Sun, Jun 05, 2005 - Page 24 News List

Nadal tells Federer 'sorry' after victory

FRENCH OPEN Top-seed Roger Federer fell to Rafael Nadall 6-3, 4-6, 6-4, 6-3 in the semifinals, but the Spanish sensation was apologetic after the win


Rafael Nadal of Spain celebrates after winning a point against world No. 1 Roger Federer of Switzerland during their semifinal match in French Open at Roland Garros in Paris on Friday. Nadal defeated Federer 6-3, 4-6, 6-4, 6-3 to advance to the final.


Sorry, Roger.

When teen sensation Rafael Nadal won an 18-shot rally to complete his most impressive victory yet, he collapsed on his back at the French Open and stood covered in the clay he loves. Then he trotted to the net to shake hands with top-ranked Roger Federer.

"I said, `I'm sorry for you,'" Nadal said. "He said, `No, no, you played very well.' ... It's not easy when one player is the No. 1 and lost in the semifinal of a Grand Slam at Roland Garros when he never won here. And he's unbelievable, no?"

Unbelievable, perhaps, but not unbeatable. Federer lost to Nadal 6-3, 4-6, 6-4, 6-3 in the semifinals of the French Open on Friday. The result altered the balance of power atop the men's game, with Federer's reign no longer quite so secure, and advanced Nadal to the final on Sunday against unseeded Mariano Puerta.

Playing on his 19th birthday, Nadal avenged a loss to Federer at Key Biscayne two months ago and extended his winning streak to 23 matches, all on clay. The Spaniard became the youngest men's finalist at Roland Garros since Michael Chang, the 1989 champion at age 17.

"My best present for today is this match, no?" Nadal said in his rapidly improving English.

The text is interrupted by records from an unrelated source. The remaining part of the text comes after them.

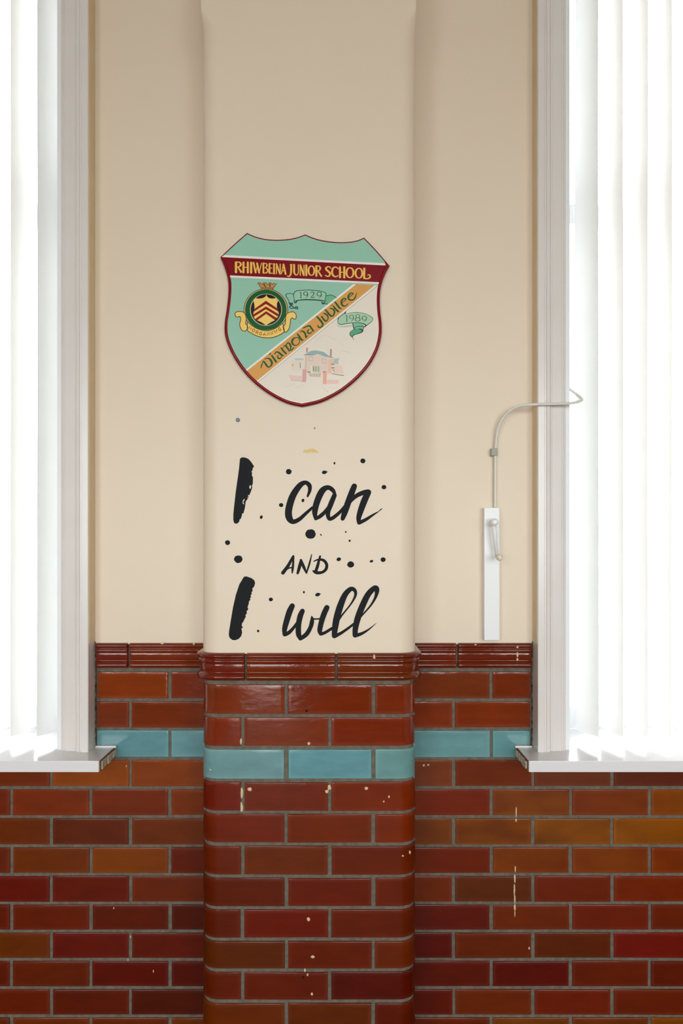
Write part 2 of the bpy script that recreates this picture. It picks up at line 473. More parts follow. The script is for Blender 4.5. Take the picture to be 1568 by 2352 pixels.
# ------------------------------------------------------------------ glazed bricks
def wall_path(s): return (s, 0.0, 0.0, -1.0)
def pil_path(s, R=RC):
    A = math.pi*R/2
    if XL + R <= s <= XR - R: return (s, PIL_Y, 0.0, -1.0)
    if s < XL + R:
        d = XL + R - s
        if d <= A:
            a = d/R; return (XL + R - R*math.sin(a), PIL_Y + R - R*math.cos(a), -math.sin(a), -math.cos(a))
        return (XL, PIL_Y + R + d - A, -1.0, 0.0)
    d = s - (XR - R)
    if d <= A:
        a = d/R; return (XR - R + R*math.sin(a), PIL_Y + R - R*math.cos(a), math.sin(a), -math.cos(a))
    return (XR, PIL_Y + R + d - A, 1.0, 0.0)
PIL_S0 = XL + RC - math.pi*RC/2 - (-PIL_Y - RC)     # path position where the left side meets the wall
PIL_S1 = XR - RC + math.pi*RC/2 + (-PIL_Y - RC)

EDGE = ((0.0, -0.0065, 1.0), (0.0003, -0.0008, 1.0), (0.0011, -0.0001, 1.0), (0.0018, 0.0, 0.9), (0.011, 0.0, 0.0))
def usamples(s0, s1, curved):
    o = [(s0 + d, h, a) for d, h, a in EDGE] + [(s1 - d, h, a) for d, h, a in reversed(EDGE)]
    if curved:
        ext = []
        for c0, c1 in ((XL + RC - math.pi*RC/2, XL + RC), (XR - RC, XR - RC + math.pi*RC/2)):
            for k in range(9):
                s = c0 + (c1 - c0)*k/8
                if s0 + 0.013 < s < s1 - 0.013: ext.append((s, 0.0, 0.0))
        o = sorted(o + ext)
    return o
def grid_tile(name, path, us, vs, color, parent, tilt=(0, 0), proud=0.0, amber=0.0):
    v = []; f = []; ar = []
    sc_, zc_ = (us[0][0] + us[-1][0])/2, (vs[0][0] + vs[-1][0])/2
    for (s, hu, au) in us:
        x, y, nx, ny = path(s)
        for (z, hv, av) in vs:
            h = min(hu, hv) if hu < -0.0001 and hv < 0.0001 else hu + hv
            h += proud + tilt[0]*(s - sc_) + tilt[1]*(z - zc_)
            v.append((x + nx*h, y + ny*h, z)); ar.append(max(au, av))
    n = len(vs)
    for i in range(len(us) - 1):
        for k in range(n - 1):
            f.append((i*n + k, (i+1)*n + k, (i+1)*n + k + 1, i*n + k + 1))
    me = pydata(name, v, f)
    at = me.attributes.new('arris', 'FLOAT', 'POINT')
    at.data.foreach_set('value', ar)
    o = link(name, me, M['glaze'], parent, smooth=True)
    c = lin(color); o.color = (c[0], c[1], c[2], 1.0 - amber)
    return o
def brick(path, s0, s1, z0, z1, color, parent, amber=0.0, curved=False):
    g = 0.0046
    j = lambda: random.uniform(-0.0011, 0.0011)
    us = usamples(s0 + g + j(), s1 - g + j(), curved)
    za, zb = z0 + g + j()*0.6, z1 - g + j()*0.6
    vs = [(za + d, h, a) for d, h, a in EDGE] + [(zb - d, h, a) for d, h, a in reversed(EDGE)]
    t = (random.gauss(0, 0.0055), random.gauss(0, 0.0075)) if not curved else (0.0, random.gauss(0, 0.0035))
    return grid_tile('brick', path, us, vs, color, parent, t, random.uniform(-0.0006, 0.0006), amber)

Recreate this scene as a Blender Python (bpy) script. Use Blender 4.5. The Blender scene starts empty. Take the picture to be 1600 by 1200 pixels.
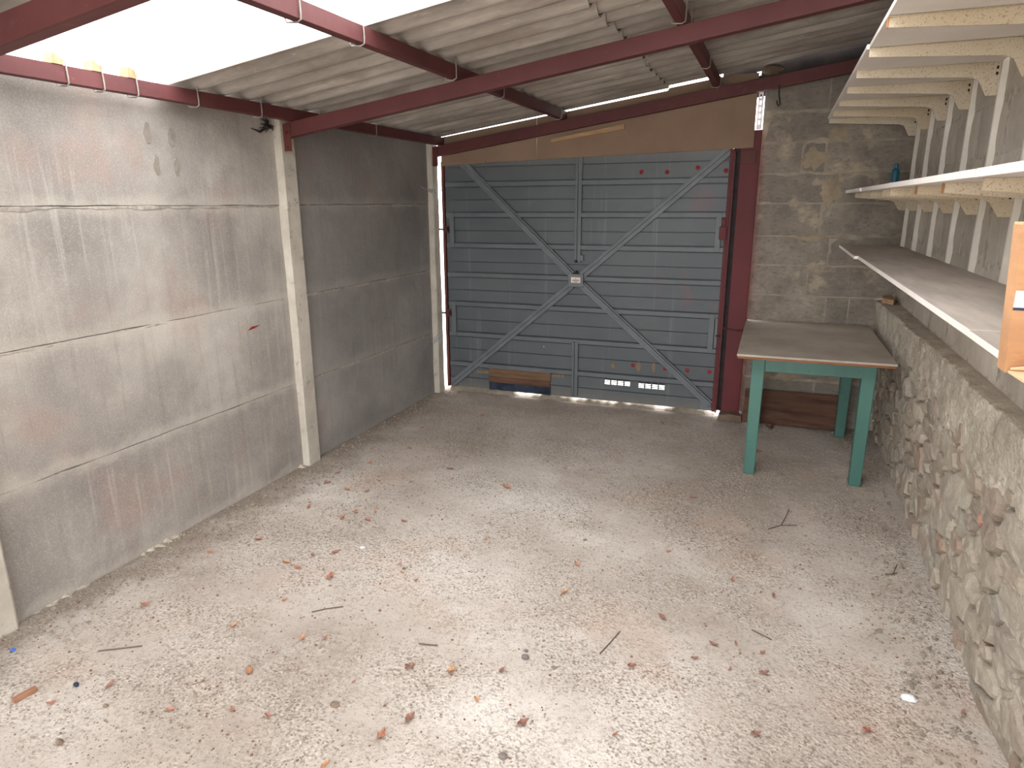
import bpy, bmesh, math, random
from mathutils import Vector, Matrix, noise

scene = bpy.context.scene
col = scene.collection
random.seed(11)

# ------------------------------------------------------------------ camera
F_PX = 1059.2036
YAW, PITCH, ROLL = -0.36820798, -0.26025962, -0.00584258
CAM = Vector((2.8418, 0.0, 1.68006))
cy, sy, cp, sp = math.cos(YAW), math.sin(YAW), math.cos(PITCH), math.sin(PITCH)
fwd = Vector((sy * cp, cy * cp, sp))
rgt = Vector((cy, -sy, 0))
upv = rgt.cross(fwd)
cr, sr = math.cos(ROLL), math.sin(ROLL)
r2 = cr * rgt + sr * upv
u2 = -sr * rgt + cr * upv
cam_data = bpy.data.cameras.new('camera')
cam_data.sensor_width = 36.0
cam_data.lens = F_PX / 1600.0 * 36.0
cam_data.clip_start = 0.05
cam = bpy.data.objects.new('camera', cam_data)
cam.matrix_world = Matrix(((r2.x, u2.x, -fwd.x, CAM.x), (r2.y, u2.y, -fwd.y, CAM.y),
                           (r2.z, u2.z, -fwd.z, CAM.z), (0, 0, 0, 1)))
col.objects.link(cam)
scene.camera = cam
scene.cycles.max_bounces = 8

# ------------------------------------------------------------------ world: pale overcast sky
world = bpy.data.worlds.new('overcast_sky')
scene.world = world
world.use_nodes = True
wn = world.node_tree
wn.nodes.clear()
wo = wn.nodes.new('ShaderNodeOutputWorld')
wb = wn.nodes.new('ShaderNodeBackground')
wb.inputs['Color'].default_value = (0.985, 0.985, 1.0, 1)
wb.inputs['Strength'].default_value = 5.0
wn.links.new(wb.outputs[0], wo.inputs['Surface'])

# light portals: they only steer the sampling of the sky through the openings
def portal(name, loc, rot, sx, sy_):
    l = bpy.data.lights.new(name, 'AREA')
    l.shape = 'RECTANGLE'
    l.size, l.size_y = sx, sy_
    l.cycles.is_portal = True
    o = bpy.data.objects.new(name, l)
    o.location, o.rotation_euler = loc, rot
    col.objects.link(o)
portal('open_end_portal', (1.8, -1.85, 1.25), (math.radians(90), 0, 0), 3.8, 2.6)
portal('rooflight_portal', (1.85, 2.24, 2.66), (0, math.atan(-0.143), 0), 4.2, 0.95)
portal('added_rooflight_portal', (2.9, 1.28, 2.80), (0, math.atan(-0.143), 0), 2.1, 1.08)

vs = scene.view_settings
vs.view_transform = 'Standard'
vs.look = 'None'
vs.gamma = 1.0
vs.use_curve_mapping = False
vs.exposure = 0.72

# ------------------------------------------------------------------ material helpers
def lin(r, g, b):
    def f(c):
        c /= 255.0
        return c / 12.92 if c <= 0.04045 else ((c + 0.055) / 1.055) ** 2.4
    return (f(r), f(g), f(b), 1.0)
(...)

With light fading in the final set, Nadal swept the last five games and stopped Federer short in his bid for his first French Open title to complete a career Grand Slam.

"I would say the disappointment is in control," Federer said. "I'm not going to destroy the locker room and never play tennis again. I feel like the motivation's big to come back the next few years and to do better. I still have more left in me in the French Open."

Nadal and Puerta, who beat Russian Nikolay Davydenko 6-3, 5-7, 2-6, 6-4, 6-4, will play in their first major final. It will be the first all-lefty men's final at Roland Garros in the Open era. Nadal will try to become the first man since Mats Wilander in 1982 to win the French Open in his debut.

"It will be a very difficult match," said Nadal, seeded fourth. "I'll have to play my best tennis, and only like that will I be able to win."

The Spaniard played with his characteristic creativity and charisma against Federer, racing to an early lead and overcoming a 3-1 deficit in the final set. His heavy topspin from the left side and ability to chase down shots made Federer indecisive and forced him into uncustomary unforced errors -- 62 in all.

Federer frequently misfired with a forehand widely touted as the game's best.

"You start thinking about whether you're going to go to the net," Federer said. "This has to do with his game. If you go to the net, you're going to get a shot with a lot of topspin."

Nadal beat darkness as well as Federer. Because the first semifinal lasted five sets following an 88-minute rain delay, it was 6:29pm when the second match started and 9:16pm when it ended.

"I could hardly see the ball in the end," Federer said. "I'm disappointed we continued."

Preparing to serve at 3-4 in the final set, he asked the chair umpire whether the fifth set would be started in the twilight or postponed until Saturday. But there was no fifth set.

Instead, Federer hit ground-stokes wide on the last two points of the next game to lose serve for the ninth time. Nadal calmly served out the victory.

"I'm not so happy with my performance, to be honest," Federer said.